- Dataset entries:
======

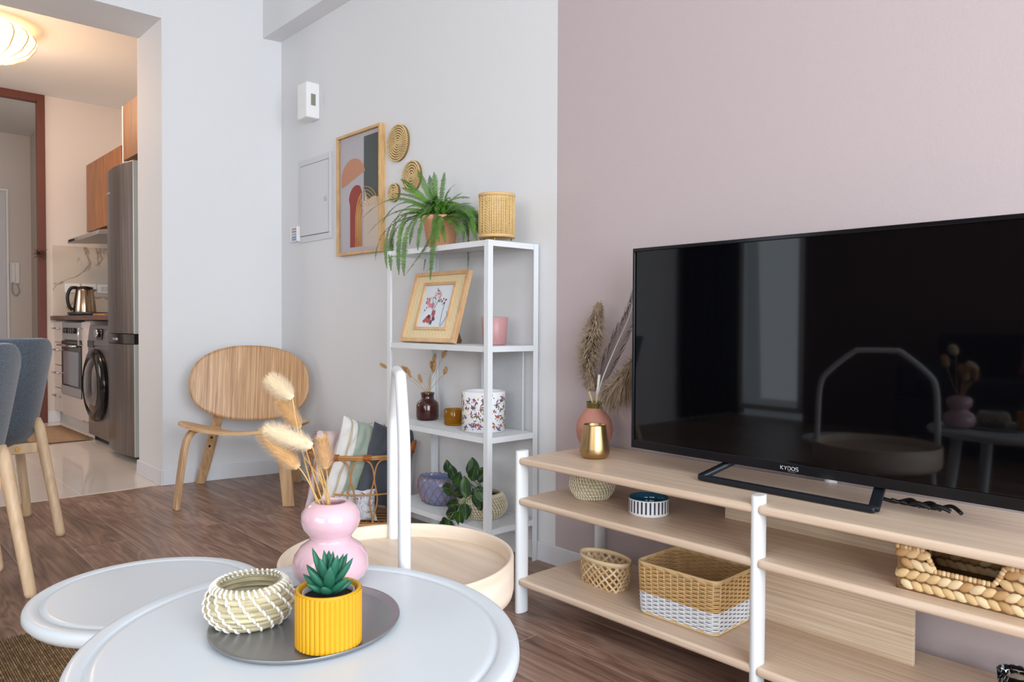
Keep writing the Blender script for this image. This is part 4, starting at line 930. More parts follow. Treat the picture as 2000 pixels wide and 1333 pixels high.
# ---------------------------------------------------------------- fern
FR = [
 ((-2.643, 1.765, 1.397), (-2.873, 1.740, 1.334)),
 ((-2.594, 1.745, 1.339), (-2.761, 1.700, 1.255)),
 ((-2.564, 1.795, 1.433), (-2.661, 1.800, 1.485)),
 ((-2.506, 1.775, 1.399), (-2.598, 1.760, 1.435)),
 ((-2.502, 1.815, 1.428), (-2.595, 1.840, 1.520)),
 ((-2.466, 1.825, 1.400), (-2.539, 1.860, 1.491)),
 ((-2.412, 1.795, 1.400), (-2.429, 1.800, 1.480)),
 ((-2.388, 1.810, 1.407), (-2.398, 1.830, 1.479)),
 ((-2.338, 1.820, 1.361), (-2.261, 1.850, 1.364)),
 ((-2.377, 1.845, 1.367), (-2.378, 1.900, 1.404)),
 ((-2.331, 1.835, 1.340), (-2.282, 1.880, 1.348)),
 ((-2.187, 1.780, 1.314), (-2.077, 1.770, 1.184)),
 ((-2.202, 1.765, 1.280), (-2.088, 1.740, 1.177)),
 ((-2.211, 1.755, 1.265), (-2.139, 1.720, 1.176)),
 ((-2.300, 1.815, 1.338), (-2.180, 1.840, 1.208)),
 ((-2.208, 1.825, 1.300), (-2.180, 1.860, 1.194)),
 ((-2.217, 1.745, 1.245), (-2.159, 1.700, 1.195)),
 ((-2.314, 1.722, 1.271), (-2.254, 1.655, 1.036)),
 ((-2.327, 1.720, 1.224), (-2.417, 1.650, 1.058)),
 ((-2.488, 1.725, 1.268), (-2.432, 1.660, 1.063)),
 ((-2.531, 1.730, 1.304), (-2.482, 1.670, 1.069)),
 ((-2.583, 1.735, 1.299), (-2.551, 1.680, 1.085)),
 ((-2.643, 1.755, 1.307), (-2.643, 1.720, 1.102)),
 ((-2.685, 1.770, 1.291), (-2.781, 1.750, 1.148)),
 ((-2.637, 1.815, 1.312), (-2.723, 1.840, 1.201)),
 ((-2.324, 1.725, 1.253), (-2.205, 1.660, 1.173)),
 ((-2.279, 1.725, 1.249), (-2.171, 1.660, 1.170)),
 ((-2.528, 1.855, 1.284), (-2.664, 1.920, 1.101)),
 ((-2.323, 1.868, 1.307), (-2.392, 1.945, 1.091)),
 ((-2.260, 1.868, 1.280), (-2.285, 1.945, 1.106)),
 ((-2.663, 1.820, 1.391), (-2.889, 1.850, 1.317)),
 ((-2.432, 1.735, 1.304), (-2.423, 1.680, 1.179)),
 ((-2.384, 1.725, 1.288), (-2.340, 1.660, 1.152)),
 ((-2.608, 1.795, 1.360), (-2.750, 1.800, 1.233)),
 ((-2.156, 1.745, 1.296), (-2.057, 1.700, 1.175)),
 ((-2.536, 1.835, 1.384), (-2.831, 1.880, 1.456)),
 ((-2.345, 1.795, 1.371), (-2.287, 1.800, 1.414)),
 ((-2.279, 1.720, 1.268), (-2.217, 1.650, 1.180)),
 ((-2.590, 1.745, 1.280), (-2.567, 1.700, 1.149)),
 ((-2.249, 1.795, 1.301), (-2.208, 1.800, 1.191)),
]
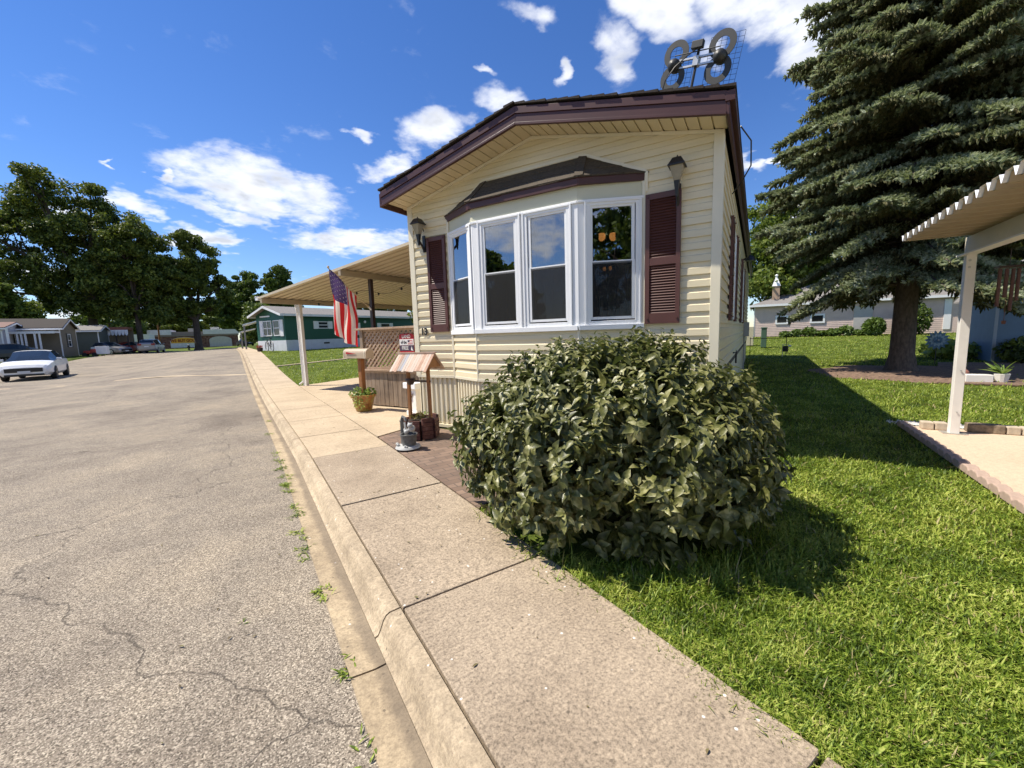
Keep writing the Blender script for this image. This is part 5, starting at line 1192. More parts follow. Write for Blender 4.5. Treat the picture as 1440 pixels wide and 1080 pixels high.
# ------------------------------------------------------------------ spruce
def spruce():
    base=HG(8.25,10.72); t=thing('spruce_tree','massive blue green spruce with drooping layered boughs beside the garage lawn','spruce',base,0)
    r=np.random.default_rng(77); rnd=random.Random(77)
    mb=MB(); mb.tube([(0,0,-.1),(0,0,.12),(0,0,.5),(0,0,2),(.05,0,7),(0,0,13),(0,0,20)],[.46,.35,.28,.25,.20,.13,.02],14,cap=False); mk('trunk',mb,M['bark2'],t,smooth=True)
    bb_=MB(); PP=[];DD=[];LL=[];MI=[]
    z=2.75
    while z<19.0:
        Rm=np.interp(z,[2.2,4.2,6.3,7.5,9.2,11,15,19.5],[2.4,3.25,3.65,3.3,2.8,2.25,1.4,.2]); nb=15 if z<12 else 9
        a0=rnd.uniform(0,6.28)
        for k in range(nb):
            a=a0+2*PI*k/nb+rnd.uniform(-.22,.22); Lb=Rm*rnd.uniform(.70,1.06); zz=z+rnd.uniform(-.38,.38)
            # skip boughs on the far side high detail: fewer sprays
            dirx,diry=math.cos(a),math.sin(a)
            droop=(rnd.uniform(.18,.55)+(.16 if z<3.6 else 0))*Lb
            pts=[]
            for s in np.linspace(0,1,9):
                rad=Lb*s; h=zz+.16*Lb*math.sin(s*PI*.55)-droop*s**1.5+.16*Lb*max(0,s-.72)**1.3*2
                pts.append(Vector((dirx*rad,diry*rad,h)))
            bb_.tube(pts,[.045*(1-.85*i/8)+.006 for i in range(9)],5,cap=False)
            side=Vector((-diry,dirx,0)); ntw=int(Lb/.085)
            for i in range(ntw):
                s=.16+.84*(i+rnd.random()*.7)/ntw; s=min(s,1); f=s*8; i0=min(int(f),7); p=pts[i0].lerp(pts[i0+1],f-i0)
                for sg in(-1,1):
                    tl=(.20+.56*(1-s)**.7*min(1,s*3.2))*rnd.uniform(.6,1.25)*(Lb/3.0)**.5
                    dr=(Vector((dirx,diry,0))*rnd.uniform(.5,.9)+side*sg*rnd.uniform(.5,1.0)); dr.normalize()
                    nsp=max(2,int(tl/.055))
                    for q in range(nsp):
                        u=(q+.5)/nsp; pp=p+dr*tl*u+Vector((0,0,-.42*tl*u*u-.02))
                        PP.append((pp.x,pp.y,pp.z)); d2=dr+Vector((rnd.uniform(-.7,.7),rnd.uniform(-.7,.7),rnd.uniform(-.45,.75))); 
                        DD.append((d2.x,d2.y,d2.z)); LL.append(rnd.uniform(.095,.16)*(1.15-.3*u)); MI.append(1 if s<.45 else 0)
                        if rnd.random()<.4:
                            PP.append((pp.x+rnd.uniform(-.04,.04),pp.y+rnd.uniform(-.04,.04),pp.z+.03)); DD.append((d2.x,d2.y,.6)); LL.append(rnd.uniform(.07,.12)); MI.append(0)
                        if rnd.random()<.75:
                            PP.append((pp.x,pp.y,pp.z-.02)); DD.append((d2.x*.4,d2.y*.4,-.9)); LL.append(rnd.uniform(.07,.13)); MI.append(1)
        z+=.42 if z<12 else .55
    mk('boughs',bb_,M['bark2'],t)
    P=np.array(PP);D=np.array(DD);D/=np.linalg.norm(D,axis=1)[:,None];L=np.array(LL);n=len(P)
    A=np.cross(D,r.normal(size=(n,3)));A/=np.linalg.norm(A,axis=1)[:,None];B=np.cross(D,A)
    V=[];Fo=[]
    w=L*.21
    vs=[];fs=[];k=0
    for j,an in enumerate((0,PI/3,2*PI/3)):
        S=A*math.cos(an)+B*math.sin(an)
        vs+= [P-D*(L*.1)[:,None]-S*(w*.55)[:,None],P+D*(L*.35)[:,None]-S*w[:,None],P+D*L[:,None]-S*(w*.18)[:,None],P+D*L[:,None]+S*(w*.18)[:,None],P+D*(L*.35)[:,None]+S*w[:,None],P-D*(L*.1)[:,None]+S*(w*.55)[:,None]]
        o=6*j; fs+=[(o,o+1,o+4,o+5),(o+1,o+2,o+3,o+4)]
    V=np.stack(vs,1).reshape(-1,3); F=np.array(fs); FF=(np.arange(n)[:,None,None]*18+F[None]).reshape(-1,4)
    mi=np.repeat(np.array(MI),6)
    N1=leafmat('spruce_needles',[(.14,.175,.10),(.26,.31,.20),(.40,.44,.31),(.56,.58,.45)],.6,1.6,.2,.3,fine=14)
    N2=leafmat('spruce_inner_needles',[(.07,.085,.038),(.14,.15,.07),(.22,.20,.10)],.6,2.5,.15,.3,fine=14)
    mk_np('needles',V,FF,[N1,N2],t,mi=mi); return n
NS=spruce(); print('spruce sprigs',NS,'grass',NG)
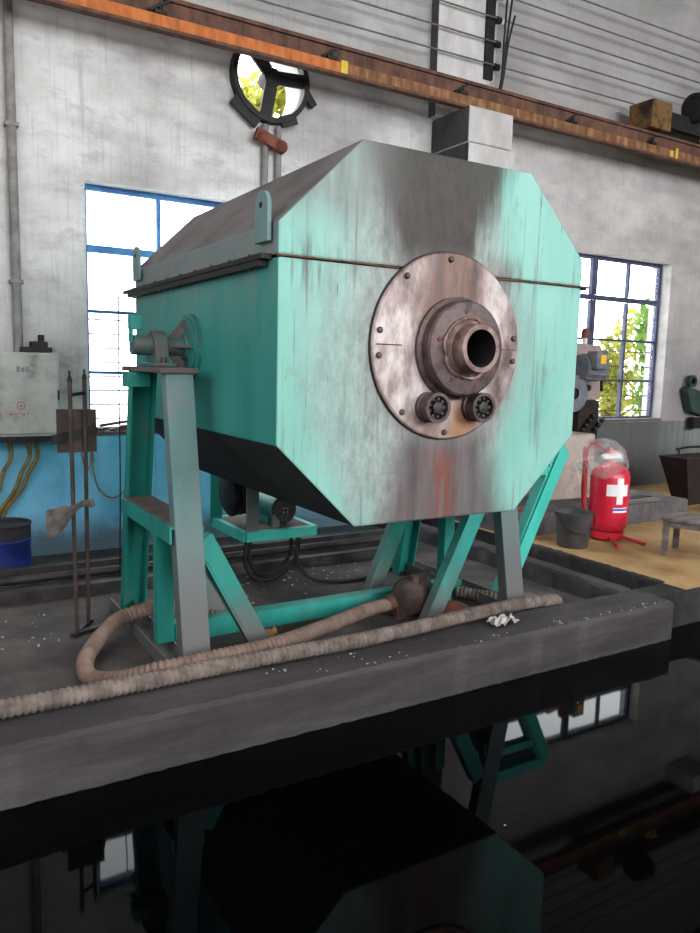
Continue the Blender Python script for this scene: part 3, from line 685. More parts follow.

======

- Task directions: Look over the material above and show each line where "leafmat" appears.

- Reply to the exercise:
    N1=leafmat('spruce_needles',[(.14,.175,.10),(.26,.31,.20),(.40,.44,.31),(.56,.58,.45)],.6,1.6,.2,.3,fine=14)
    N2=leafmat('spruce_inner_needles',[(.07,.085,.038),(.14,.15,.07),(.22,.20,.10)],.6,2.5,.15,.3,fine=14)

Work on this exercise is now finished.